Dataset section »
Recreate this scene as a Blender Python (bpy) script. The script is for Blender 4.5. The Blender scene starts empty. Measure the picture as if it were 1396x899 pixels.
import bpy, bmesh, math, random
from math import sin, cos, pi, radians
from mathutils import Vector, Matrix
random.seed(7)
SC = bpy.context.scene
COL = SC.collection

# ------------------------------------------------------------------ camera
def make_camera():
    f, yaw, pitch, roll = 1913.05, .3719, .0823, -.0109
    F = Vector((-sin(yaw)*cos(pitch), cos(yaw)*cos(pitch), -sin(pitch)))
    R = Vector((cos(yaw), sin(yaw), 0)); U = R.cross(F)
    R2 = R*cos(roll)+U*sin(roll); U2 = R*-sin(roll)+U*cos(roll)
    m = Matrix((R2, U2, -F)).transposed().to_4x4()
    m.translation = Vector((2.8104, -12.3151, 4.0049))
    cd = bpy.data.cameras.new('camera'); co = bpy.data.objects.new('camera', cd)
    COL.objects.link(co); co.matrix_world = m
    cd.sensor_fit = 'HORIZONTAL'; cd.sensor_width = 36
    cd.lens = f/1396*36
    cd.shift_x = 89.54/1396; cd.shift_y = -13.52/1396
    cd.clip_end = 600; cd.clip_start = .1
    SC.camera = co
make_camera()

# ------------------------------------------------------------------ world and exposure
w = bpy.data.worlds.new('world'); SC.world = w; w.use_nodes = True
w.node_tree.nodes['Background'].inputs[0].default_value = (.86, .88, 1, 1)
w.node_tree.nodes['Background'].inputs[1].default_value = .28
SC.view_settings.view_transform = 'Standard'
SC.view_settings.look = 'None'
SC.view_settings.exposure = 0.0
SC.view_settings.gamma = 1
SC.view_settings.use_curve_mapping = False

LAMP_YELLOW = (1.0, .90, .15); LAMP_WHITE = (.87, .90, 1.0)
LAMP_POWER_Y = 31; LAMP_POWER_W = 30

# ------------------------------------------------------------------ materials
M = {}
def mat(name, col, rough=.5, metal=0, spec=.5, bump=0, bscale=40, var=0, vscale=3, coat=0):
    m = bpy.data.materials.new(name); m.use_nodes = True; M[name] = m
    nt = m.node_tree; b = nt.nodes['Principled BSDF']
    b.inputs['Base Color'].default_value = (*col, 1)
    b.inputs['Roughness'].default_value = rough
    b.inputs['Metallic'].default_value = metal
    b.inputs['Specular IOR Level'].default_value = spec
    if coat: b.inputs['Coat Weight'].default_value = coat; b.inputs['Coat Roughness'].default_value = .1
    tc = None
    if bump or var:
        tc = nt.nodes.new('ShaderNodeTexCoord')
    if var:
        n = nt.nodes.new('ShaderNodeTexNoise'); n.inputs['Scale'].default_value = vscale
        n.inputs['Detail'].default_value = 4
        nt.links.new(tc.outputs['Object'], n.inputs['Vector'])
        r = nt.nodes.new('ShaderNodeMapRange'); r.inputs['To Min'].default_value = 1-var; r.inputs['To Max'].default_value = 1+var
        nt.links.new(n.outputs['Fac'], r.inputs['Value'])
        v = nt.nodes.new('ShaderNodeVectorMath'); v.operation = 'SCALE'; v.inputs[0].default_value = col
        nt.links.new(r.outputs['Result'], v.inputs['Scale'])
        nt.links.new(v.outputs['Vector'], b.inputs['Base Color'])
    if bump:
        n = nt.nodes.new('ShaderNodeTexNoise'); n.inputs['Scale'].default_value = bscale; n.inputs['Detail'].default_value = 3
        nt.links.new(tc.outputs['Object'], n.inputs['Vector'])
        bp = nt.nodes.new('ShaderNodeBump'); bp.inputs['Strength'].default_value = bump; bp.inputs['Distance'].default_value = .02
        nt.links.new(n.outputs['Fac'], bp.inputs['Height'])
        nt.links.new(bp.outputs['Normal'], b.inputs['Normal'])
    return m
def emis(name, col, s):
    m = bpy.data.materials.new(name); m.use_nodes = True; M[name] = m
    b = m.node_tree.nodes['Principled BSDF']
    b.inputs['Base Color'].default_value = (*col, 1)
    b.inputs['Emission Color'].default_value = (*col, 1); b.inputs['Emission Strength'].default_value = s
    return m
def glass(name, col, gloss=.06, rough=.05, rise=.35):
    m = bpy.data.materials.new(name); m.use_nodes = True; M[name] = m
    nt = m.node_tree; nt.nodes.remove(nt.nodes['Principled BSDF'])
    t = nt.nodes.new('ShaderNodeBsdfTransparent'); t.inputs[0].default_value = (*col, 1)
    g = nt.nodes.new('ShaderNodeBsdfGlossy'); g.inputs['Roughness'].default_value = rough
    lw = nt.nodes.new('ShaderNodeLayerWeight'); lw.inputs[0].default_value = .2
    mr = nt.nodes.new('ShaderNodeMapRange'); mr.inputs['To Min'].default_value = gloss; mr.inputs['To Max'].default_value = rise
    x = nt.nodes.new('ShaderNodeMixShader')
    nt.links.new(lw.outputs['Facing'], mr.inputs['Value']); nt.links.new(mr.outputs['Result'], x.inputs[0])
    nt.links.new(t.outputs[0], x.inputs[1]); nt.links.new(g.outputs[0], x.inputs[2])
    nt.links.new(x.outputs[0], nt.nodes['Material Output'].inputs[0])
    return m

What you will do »
Output all of the material, please, exactly as it stands.

Task answer »
Recreate this scene as a Blender Python (bpy) script. The script is for Blender 4.5. The Blender scene starts empty. Measure the picture as if it were 1396x899 pixels.
import bpy, bmesh, math, random
from math import sin, cos, pi, radians
from mathutils import Vector, Matrix
random.seed(7)
SC = bpy.context.scene
COL = SC.collection

# ------------------------------------------------------------------ camera
def make_camera():
    f, yaw, pitch, roll = 1913.05, .3719, .0823, -.0109
    F = Vector((-sin(yaw)*cos(pitch), cos(yaw)*cos(pitch), -sin(pitch)))
    R = Vector((cos(yaw), sin(yaw), 0)); U = R.cross(F)
    R2 = R*cos(roll)+U*sin(roll); U2 = R*-sin(roll)+U*cos(roll)
    m = Matrix((R2, U2, -F)).transposed().to_4x4()
    m.translation = Vector((2.8104, -12.3151, 4.0049))
    cd = bpy.data.cameras.new('camera'); co = bpy.data.objects.new('camera', cd)
    COL.objects.link(co); co.matrix_world = m
    cd.sensor_fit = 'HORIZONTAL'; cd.sensor_width = 36
    cd.lens = f/1396*36
    cd.shift_x = 89.54/1396; cd.shift_y = -13.52/1396
    cd.clip_end = 600; cd.clip_start = .1
    SC.camera = co
make_camera()

# ------------------------------------------------------------------ world and exposure
w = bpy.data.worlds.new('world'); SC.world = w; w.use_nodes = True
w.node_tree.nodes['Background'].inputs[0].default_value = (.86, .88, 1, 1)
w.node_tree.nodes['Background'].inputs[1].default_value = .28
SC.view_settings.view_transform = 'Standard'
SC.view_settings.look = 'None'
SC.view_settings.exposure = 0.0
SC.view_settings.gamma = 1
SC.view_settings.use_curve_mapping = False

LAMP_YELLOW = (1.0, .90, .15); LAMP_WHITE = (.87, .90, 1.0)
LAMP_POWER_Y = 31; LAMP_POWER_W = 30

# ------------------------------------------------------------------ materials
M = {}
def mat(name, col, rough=.5, metal=0, spec=.5, bump=0, bscale=40, var=0, vscale=3, coat=0):
    m = bpy.data.materials.new(name); m.use_nodes = True; M[name] = m
    nt = m.node_tree; b = nt.nodes['Principled BSDF']
    b.inputs['Base Color'].default_value = (*col, 1)
    b.inputs['Roughness'].default_value = rough
    b.inputs['Metallic'].default_value = metal
    b.inputs['Specular IOR Level'].default_value = spec
    if coat: b.inputs['Coat Weight'].default_value = coat; b.inputs['Coat Roughness'].default_value = .1
    tc = None
    if bump or var:
        tc = nt.nodes.new('ShaderNodeTexCoord')
    if var:
        n = nt.nodes.new('ShaderNodeTexNoise'); n.inputs['Scale'].default_value = vscale
        n.inputs['Detail'].default_value = 4
        nt.links.new(tc.outputs['Object'], n.inputs['Vector'])
        r = nt.nodes.new('ShaderNodeMapRange'); r.inputs['To Min'].default_value = 1-var; r.inputs['To Max'].default_value = 1+var
        nt.links.new(n.outputs['Fac'], r.inputs['Value'])
        v = nt.nodes.new('ShaderNodeVectorMath'); v.operation = 'SCALE'; v.inputs[0].default_value = col
        nt.links.new(r.outputs['Result'], v.inputs['Scale'])
        nt.links.new(v.outputs['Vector'], b.inputs['Base Color'])
    if bump:
        n = nt.nodes.new('ShaderNodeTexNoise'); n.inputs['Scale'].default_value = bscale; n.inputs['Detail'].default_value = 3
        nt.links.new(tc.outputs['Object'], n.inputs['Vector'])
        bp = nt.nodes.new('ShaderNodeBump'); bp.inputs['Strength'].default_value = bump; bp.inputs['Distance'].default_value = .02
        nt.links.new(n.outputs['Fac'], bp.inputs['Height'])
        nt.links.new(bp.outputs['Normal'], b.inputs['Normal'])
    return m
def emis(name, col, s):
    m = bpy.data.materials.new(name); m.use_nodes = True; M[name] = m
    b = m.node_tree.nodes['Principled BSDF']
    b.inputs['Base Color'].default_value = (*col, 1)
    b.inputs['Emission Color'].default_value = (*col, 1); b.inputs['Emission Strength'].default_value = s
    return m
def glass(name, col, gloss=.06, rough=.05, rise=.35):
    m = bpy.data.materials.new(name); m.use_nodes = True; M[name] = m
    nt = m.node_tree; nt.nodes.remove(nt.nodes['Principled BSDF'])
    t = nt.nodes.new('ShaderNodeBsdfTransparent'); t.inputs[0].default_value = (*col, 1)
    g = nt.nodes.new('ShaderNodeBsdfGlossy'); g.inputs['Roughness'].default_value = rough
    lw = nt.nodes.new('ShaderNodeLayerWeight'); lw.inputs[0].default_value = .2
    mr = nt.nodes.new('ShaderNodeMapRange'); mr.inputs['To Min'].default_value = gloss; mr.inputs['To Max'].default_value = rise
    x = nt.nodes.new('ShaderNodeMixShader')
    nt.links.new(lw.outputs['Facing'], mr.inputs['Value']); nt.links.new(mr.outputs['Result'], x.inputs[0])
    nt.links.new(t.outputs[0], x.inputs[1]); nt.links.new(g.outputs[0], x.inputs[2])
    nt.links.new(x.outputs[0], nt.nodes['Material Output'].inputs[0])
    return m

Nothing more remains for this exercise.